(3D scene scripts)
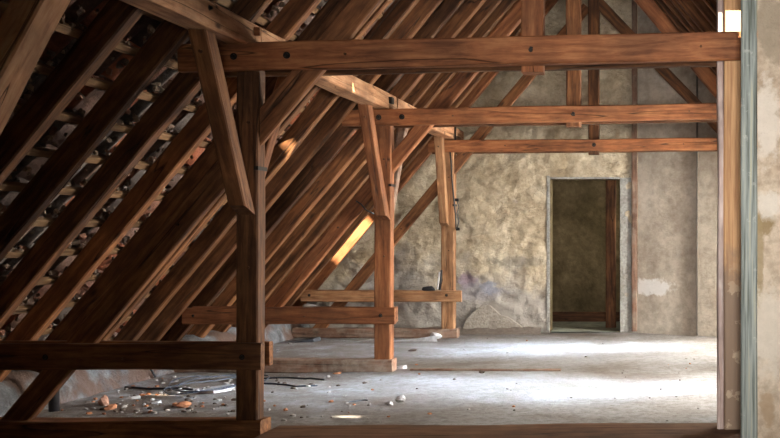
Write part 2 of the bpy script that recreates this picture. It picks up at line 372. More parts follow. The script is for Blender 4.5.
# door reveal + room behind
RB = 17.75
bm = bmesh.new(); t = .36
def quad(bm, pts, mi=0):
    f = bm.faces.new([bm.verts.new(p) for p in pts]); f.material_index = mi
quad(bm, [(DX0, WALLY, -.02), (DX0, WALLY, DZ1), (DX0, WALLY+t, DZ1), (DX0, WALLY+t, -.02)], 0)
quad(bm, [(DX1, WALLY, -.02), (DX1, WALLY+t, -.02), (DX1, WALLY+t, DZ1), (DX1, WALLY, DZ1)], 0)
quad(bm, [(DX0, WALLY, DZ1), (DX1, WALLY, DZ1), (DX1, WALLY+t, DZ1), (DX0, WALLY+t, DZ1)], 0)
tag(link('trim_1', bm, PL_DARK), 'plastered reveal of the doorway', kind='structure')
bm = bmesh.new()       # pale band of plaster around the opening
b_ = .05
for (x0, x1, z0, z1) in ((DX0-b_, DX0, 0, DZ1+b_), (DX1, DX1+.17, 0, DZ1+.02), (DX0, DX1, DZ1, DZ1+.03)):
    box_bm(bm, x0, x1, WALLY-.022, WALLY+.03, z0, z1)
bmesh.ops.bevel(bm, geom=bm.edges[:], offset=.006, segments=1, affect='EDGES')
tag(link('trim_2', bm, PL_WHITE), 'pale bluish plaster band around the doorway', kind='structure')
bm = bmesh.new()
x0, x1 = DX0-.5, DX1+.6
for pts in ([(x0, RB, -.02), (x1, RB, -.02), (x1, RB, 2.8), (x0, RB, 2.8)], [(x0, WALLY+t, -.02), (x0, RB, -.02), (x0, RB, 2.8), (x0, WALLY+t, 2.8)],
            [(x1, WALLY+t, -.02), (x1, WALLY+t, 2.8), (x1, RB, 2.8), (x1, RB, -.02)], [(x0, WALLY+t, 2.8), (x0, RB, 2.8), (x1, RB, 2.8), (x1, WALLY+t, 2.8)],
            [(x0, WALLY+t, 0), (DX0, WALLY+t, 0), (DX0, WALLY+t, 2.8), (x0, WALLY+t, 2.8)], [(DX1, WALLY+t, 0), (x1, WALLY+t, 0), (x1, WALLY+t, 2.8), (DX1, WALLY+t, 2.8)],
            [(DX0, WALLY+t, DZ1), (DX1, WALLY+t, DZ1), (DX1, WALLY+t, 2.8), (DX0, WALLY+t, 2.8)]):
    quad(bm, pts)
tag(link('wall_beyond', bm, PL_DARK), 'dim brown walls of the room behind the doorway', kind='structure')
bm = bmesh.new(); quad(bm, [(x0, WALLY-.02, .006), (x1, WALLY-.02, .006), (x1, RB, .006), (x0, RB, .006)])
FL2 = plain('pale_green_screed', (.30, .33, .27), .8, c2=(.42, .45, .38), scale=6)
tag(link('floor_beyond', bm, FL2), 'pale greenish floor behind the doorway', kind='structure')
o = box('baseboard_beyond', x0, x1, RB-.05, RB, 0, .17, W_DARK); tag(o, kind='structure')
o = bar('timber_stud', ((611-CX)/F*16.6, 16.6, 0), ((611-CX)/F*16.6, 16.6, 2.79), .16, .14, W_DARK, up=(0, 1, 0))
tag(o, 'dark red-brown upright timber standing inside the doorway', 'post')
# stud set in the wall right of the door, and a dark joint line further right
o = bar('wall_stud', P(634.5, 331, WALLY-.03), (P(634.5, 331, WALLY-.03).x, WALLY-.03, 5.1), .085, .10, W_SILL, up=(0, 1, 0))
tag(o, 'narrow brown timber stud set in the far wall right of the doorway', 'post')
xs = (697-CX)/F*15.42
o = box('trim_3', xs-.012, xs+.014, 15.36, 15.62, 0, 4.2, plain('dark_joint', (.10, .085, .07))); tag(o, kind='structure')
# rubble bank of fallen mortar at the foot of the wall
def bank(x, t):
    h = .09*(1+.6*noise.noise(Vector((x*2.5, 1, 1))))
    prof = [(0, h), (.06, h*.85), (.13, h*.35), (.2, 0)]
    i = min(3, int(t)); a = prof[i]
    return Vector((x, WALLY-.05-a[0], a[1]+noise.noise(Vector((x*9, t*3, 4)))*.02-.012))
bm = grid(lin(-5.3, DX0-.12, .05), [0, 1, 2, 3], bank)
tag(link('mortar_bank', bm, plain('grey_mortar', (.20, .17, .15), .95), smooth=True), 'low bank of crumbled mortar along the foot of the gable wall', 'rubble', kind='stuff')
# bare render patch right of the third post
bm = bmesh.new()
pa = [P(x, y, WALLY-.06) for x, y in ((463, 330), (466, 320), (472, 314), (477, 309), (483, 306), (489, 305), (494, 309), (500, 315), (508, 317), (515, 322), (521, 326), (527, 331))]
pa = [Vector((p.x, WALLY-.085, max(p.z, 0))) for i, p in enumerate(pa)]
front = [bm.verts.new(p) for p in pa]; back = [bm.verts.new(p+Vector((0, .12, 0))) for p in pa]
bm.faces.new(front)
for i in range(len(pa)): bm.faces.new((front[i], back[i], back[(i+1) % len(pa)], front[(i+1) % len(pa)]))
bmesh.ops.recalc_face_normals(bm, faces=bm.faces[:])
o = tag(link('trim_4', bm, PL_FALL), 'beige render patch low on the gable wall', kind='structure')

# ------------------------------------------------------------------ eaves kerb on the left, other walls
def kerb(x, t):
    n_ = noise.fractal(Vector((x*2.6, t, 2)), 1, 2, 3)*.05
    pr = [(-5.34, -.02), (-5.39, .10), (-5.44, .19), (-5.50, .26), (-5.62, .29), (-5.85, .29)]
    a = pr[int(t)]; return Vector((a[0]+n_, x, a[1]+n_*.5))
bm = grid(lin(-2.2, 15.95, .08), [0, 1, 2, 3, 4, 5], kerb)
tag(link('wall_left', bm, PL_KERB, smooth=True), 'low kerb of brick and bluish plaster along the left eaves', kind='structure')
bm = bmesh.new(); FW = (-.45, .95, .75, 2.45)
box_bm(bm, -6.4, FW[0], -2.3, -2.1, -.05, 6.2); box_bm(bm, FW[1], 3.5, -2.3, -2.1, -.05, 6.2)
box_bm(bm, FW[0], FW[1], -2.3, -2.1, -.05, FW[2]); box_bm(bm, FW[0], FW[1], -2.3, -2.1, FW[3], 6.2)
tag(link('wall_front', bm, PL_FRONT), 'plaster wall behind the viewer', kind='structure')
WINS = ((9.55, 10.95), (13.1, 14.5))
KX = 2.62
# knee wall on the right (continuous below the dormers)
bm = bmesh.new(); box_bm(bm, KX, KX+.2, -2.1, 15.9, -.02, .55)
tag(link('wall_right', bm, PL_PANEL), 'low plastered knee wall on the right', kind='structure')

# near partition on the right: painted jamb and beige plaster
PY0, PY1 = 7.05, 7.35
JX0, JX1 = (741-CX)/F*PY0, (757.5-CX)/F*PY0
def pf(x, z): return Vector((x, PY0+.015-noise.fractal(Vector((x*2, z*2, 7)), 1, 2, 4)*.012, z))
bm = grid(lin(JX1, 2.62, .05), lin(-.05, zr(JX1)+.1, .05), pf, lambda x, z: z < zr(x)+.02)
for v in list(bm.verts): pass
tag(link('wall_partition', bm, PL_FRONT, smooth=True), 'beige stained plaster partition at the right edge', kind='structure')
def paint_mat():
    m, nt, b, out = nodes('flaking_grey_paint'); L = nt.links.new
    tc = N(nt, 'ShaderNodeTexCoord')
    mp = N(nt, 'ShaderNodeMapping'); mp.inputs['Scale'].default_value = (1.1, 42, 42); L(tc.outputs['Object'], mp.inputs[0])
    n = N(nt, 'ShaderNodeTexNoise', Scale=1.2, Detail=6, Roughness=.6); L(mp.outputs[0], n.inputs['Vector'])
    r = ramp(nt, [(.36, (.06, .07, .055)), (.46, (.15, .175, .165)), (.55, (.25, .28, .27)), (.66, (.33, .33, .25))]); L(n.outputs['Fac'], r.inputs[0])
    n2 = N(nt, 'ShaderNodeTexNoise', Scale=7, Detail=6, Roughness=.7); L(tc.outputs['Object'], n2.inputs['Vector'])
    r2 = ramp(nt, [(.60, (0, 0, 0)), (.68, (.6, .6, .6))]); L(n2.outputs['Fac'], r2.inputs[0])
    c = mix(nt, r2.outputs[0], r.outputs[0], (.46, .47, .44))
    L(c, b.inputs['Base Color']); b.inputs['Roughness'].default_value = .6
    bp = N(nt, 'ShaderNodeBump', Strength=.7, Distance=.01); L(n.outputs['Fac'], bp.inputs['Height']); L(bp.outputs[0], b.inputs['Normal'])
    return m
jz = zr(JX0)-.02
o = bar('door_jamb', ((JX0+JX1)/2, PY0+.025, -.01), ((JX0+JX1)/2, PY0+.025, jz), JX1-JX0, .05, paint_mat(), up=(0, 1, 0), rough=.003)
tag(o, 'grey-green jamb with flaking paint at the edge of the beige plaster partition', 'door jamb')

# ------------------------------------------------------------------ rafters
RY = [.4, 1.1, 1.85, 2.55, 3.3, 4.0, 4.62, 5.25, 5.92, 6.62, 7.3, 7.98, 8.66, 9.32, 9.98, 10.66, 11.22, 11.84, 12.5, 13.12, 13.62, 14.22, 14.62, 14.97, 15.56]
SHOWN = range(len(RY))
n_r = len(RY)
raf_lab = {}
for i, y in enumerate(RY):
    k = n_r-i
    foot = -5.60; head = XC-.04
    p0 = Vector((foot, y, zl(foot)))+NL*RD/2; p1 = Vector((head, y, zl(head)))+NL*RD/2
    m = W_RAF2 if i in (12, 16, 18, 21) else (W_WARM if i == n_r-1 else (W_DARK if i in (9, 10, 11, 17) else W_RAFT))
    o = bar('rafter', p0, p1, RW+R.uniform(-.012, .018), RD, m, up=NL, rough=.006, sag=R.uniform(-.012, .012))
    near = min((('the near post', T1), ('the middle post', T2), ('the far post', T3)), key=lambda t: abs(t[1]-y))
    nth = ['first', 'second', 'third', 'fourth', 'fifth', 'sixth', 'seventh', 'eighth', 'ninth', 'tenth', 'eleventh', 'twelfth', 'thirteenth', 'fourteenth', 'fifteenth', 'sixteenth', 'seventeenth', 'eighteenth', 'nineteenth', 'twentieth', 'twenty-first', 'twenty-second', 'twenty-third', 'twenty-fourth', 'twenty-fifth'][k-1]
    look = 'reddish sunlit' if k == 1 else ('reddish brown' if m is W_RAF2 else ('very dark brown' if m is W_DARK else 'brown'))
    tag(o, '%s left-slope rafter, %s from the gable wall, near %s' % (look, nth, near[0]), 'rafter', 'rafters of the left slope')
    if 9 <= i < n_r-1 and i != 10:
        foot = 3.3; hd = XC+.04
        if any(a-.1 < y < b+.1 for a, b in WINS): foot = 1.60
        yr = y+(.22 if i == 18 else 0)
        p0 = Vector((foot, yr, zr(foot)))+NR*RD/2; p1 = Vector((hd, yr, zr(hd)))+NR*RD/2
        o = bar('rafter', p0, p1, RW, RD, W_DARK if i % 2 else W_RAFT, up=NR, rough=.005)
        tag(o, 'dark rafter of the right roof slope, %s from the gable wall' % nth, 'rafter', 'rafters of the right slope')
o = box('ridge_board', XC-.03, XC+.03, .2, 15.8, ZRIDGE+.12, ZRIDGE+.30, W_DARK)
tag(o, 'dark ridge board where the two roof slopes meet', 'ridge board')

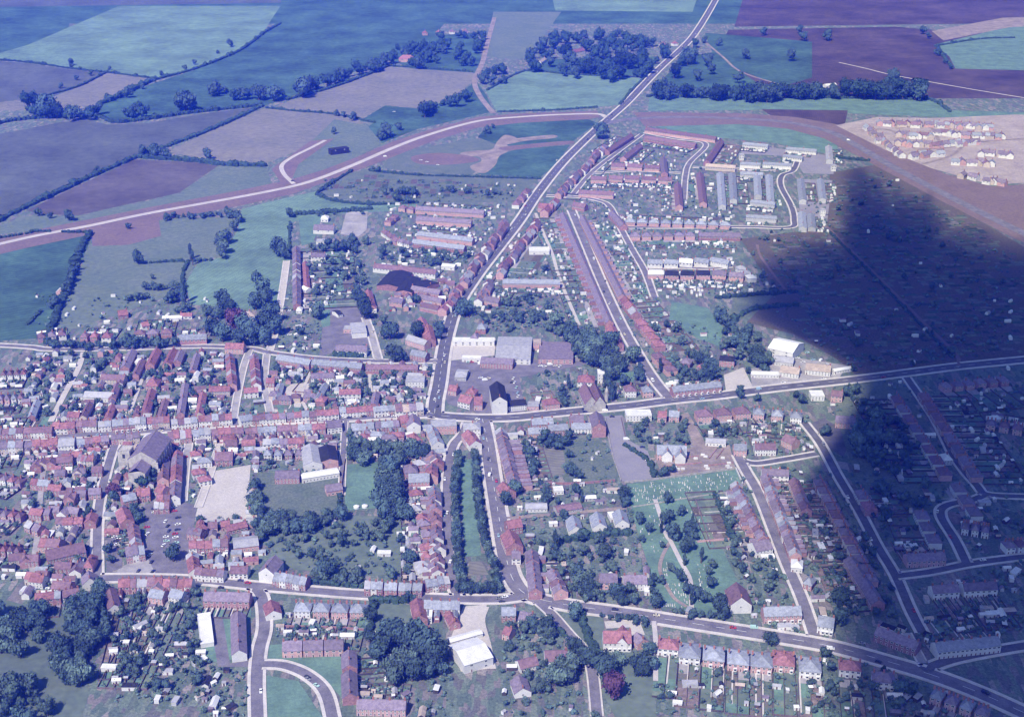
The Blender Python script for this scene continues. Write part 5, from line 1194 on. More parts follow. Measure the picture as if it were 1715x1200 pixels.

== Exercise ==
Quote, please, every line of the material above from its start through the line that has "WALLY+t, DZ1)], 0)", reproducing the words exactly and dropping any images.

== Task answer ==
Write part 2 of the bpy script that recreates this picture. It picks up at line 372. More parts follow. The script is for Blender 4.5.
# door reveal + room behind
RB = 17.75
bm = bmesh.new(); t = .36
def quad(bm, pts, mi=0):
    f = bm.faces.new([bm.verts.new(p) for p in pts]); f.material_index = mi
quad(bm, [(DX0, WALLY, -.02), (DX0, WALLY, DZ1), (DX0, WALLY+t, DZ1), (DX0, WALLY+t, -.02)], 0)
quad(bm, [(DX1, WALLY, -.02), (DX1, WALLY+t, -.02), (DX1, WALLY+t, DZ1), (DX1, WALLY, DZ1)], 0)
quad(bm, [(DX0, WALLY, DZ1), (DX1, WALLY, DZ1), (DX1, WALLY+t, DZ1), (DX0, WALLY+t, DZ1)], 0)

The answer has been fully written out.